The natural environment is only the first of the changes affecting the characters. In the wake of extreme climate change, the political unity and economic base of the United States have vanished. Scavengers and soldiers prey on the dead and the living, respectively. Bacigalupi writes child protagonists entirely native to this post-apocalyptic world. They adapt or die, and many die despite adapting. For the survivors, characteristics we think of as childlike are a luxury that could get them killed.

Bacigalupi also introduces adults also shaped in varied ways by the environment. Some are hard, cruel, and outwardly strong. Others are kind, generous, and outwardly weak. There is a fairly strong valuation of adult behaviors in Bacigalupi’s two books, but nothing so uninteresting as judgement. The cruel, hard adults are neither excused flatly for their circumstances, or blamed flatly for their actions. When doing right gets people killed, how are we to judge those who do wrong to survive? There are distinctions—cruelty for entertainment versus extreme violence for survival—that teenagers and adults will be better able to parse than kids. These books are definitely for those readers.
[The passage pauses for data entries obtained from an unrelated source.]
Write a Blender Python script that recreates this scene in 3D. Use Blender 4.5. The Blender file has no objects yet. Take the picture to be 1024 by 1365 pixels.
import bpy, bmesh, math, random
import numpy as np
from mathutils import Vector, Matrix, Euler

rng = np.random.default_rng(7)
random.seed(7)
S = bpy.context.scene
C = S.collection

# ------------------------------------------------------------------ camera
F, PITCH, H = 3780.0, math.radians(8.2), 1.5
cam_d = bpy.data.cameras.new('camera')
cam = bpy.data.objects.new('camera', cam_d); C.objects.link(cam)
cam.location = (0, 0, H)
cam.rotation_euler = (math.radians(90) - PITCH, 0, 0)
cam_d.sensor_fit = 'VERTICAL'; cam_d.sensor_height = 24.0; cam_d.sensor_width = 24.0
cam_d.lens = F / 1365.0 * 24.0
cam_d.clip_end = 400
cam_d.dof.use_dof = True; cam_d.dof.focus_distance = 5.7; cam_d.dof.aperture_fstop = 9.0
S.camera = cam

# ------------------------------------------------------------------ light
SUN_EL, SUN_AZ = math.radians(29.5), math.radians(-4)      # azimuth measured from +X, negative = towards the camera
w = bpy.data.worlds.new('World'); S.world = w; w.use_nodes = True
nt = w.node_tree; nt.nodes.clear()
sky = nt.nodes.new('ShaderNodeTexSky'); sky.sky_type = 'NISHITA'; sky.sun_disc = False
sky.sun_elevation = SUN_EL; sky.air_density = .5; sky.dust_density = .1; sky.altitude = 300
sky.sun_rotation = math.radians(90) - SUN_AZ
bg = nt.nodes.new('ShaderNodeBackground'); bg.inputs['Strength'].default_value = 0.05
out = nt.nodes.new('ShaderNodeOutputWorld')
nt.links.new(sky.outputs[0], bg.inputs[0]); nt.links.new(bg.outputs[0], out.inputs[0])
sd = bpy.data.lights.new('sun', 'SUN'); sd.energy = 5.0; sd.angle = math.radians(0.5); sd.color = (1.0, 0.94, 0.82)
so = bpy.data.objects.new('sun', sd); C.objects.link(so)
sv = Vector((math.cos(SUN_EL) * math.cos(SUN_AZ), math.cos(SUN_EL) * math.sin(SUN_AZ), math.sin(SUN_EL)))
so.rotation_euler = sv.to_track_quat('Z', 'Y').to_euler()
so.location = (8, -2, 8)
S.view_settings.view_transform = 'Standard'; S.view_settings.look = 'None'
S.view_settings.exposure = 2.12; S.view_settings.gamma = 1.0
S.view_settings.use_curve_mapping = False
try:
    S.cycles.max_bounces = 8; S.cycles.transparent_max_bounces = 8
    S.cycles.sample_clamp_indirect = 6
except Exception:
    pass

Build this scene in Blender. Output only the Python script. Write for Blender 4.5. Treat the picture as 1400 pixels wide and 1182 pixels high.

There’s an interesting structure to these books. Whereas Collins’ Hunger Games trilogy has one protagonist and a fixed set of support characters, Bacigalupi’s Drowned Cities trilogy (only 2/3 published with the title book of the series coming second) has different protagonists in each of the first two books. 

At times, reading the second book, I felt that Nailer, the protagonist of Ship Breaker, would show up in a few pages. In a sense, he is the ideal companion of Malia, the second book’s protagonist. Bacigalupi kept me anticipating his reappearance for most of the book. However, Ship Breaker shares only one character with the sequel, and the discovery was so unexpected, I’ll leave it to readers to discover.

All of these characters—the culled and calloused children, the scarred and scary adults, and the human-animal hybrids Bacigalupi invents—explore some of the same ground where Philip K. Dick left tracks. What counts as human? It’s not easy to answer. Like Dick, Bacigalupi leaves the argument (for now) inconclusive. The answers aren’t simple, and having opened the can of worms, the humans of Philip Dick’s worlds with their un-welf-aware androids and diembodied intelligences, those of Bacigalupi’s with their hybrids and “nasty, brutish, and short” lives imposed by constant war argue it out inconclusively, through words and deeds.

One difference to note: as much as I like Philip K. Dick’s books, Bacigalupi is the more polished writer of dialogue and character. The standards of science fiction writing have changed. Challenged by Dick’s generation and their successors to come up with better ideas and smoother prose, Bacigalupi’s antecedents and peers created stronger and more literary works. For some reason or reasons, the science fiction I’m reading this decade or so features more young people, whereas the sci-fi  I grew up with featured mainly adults.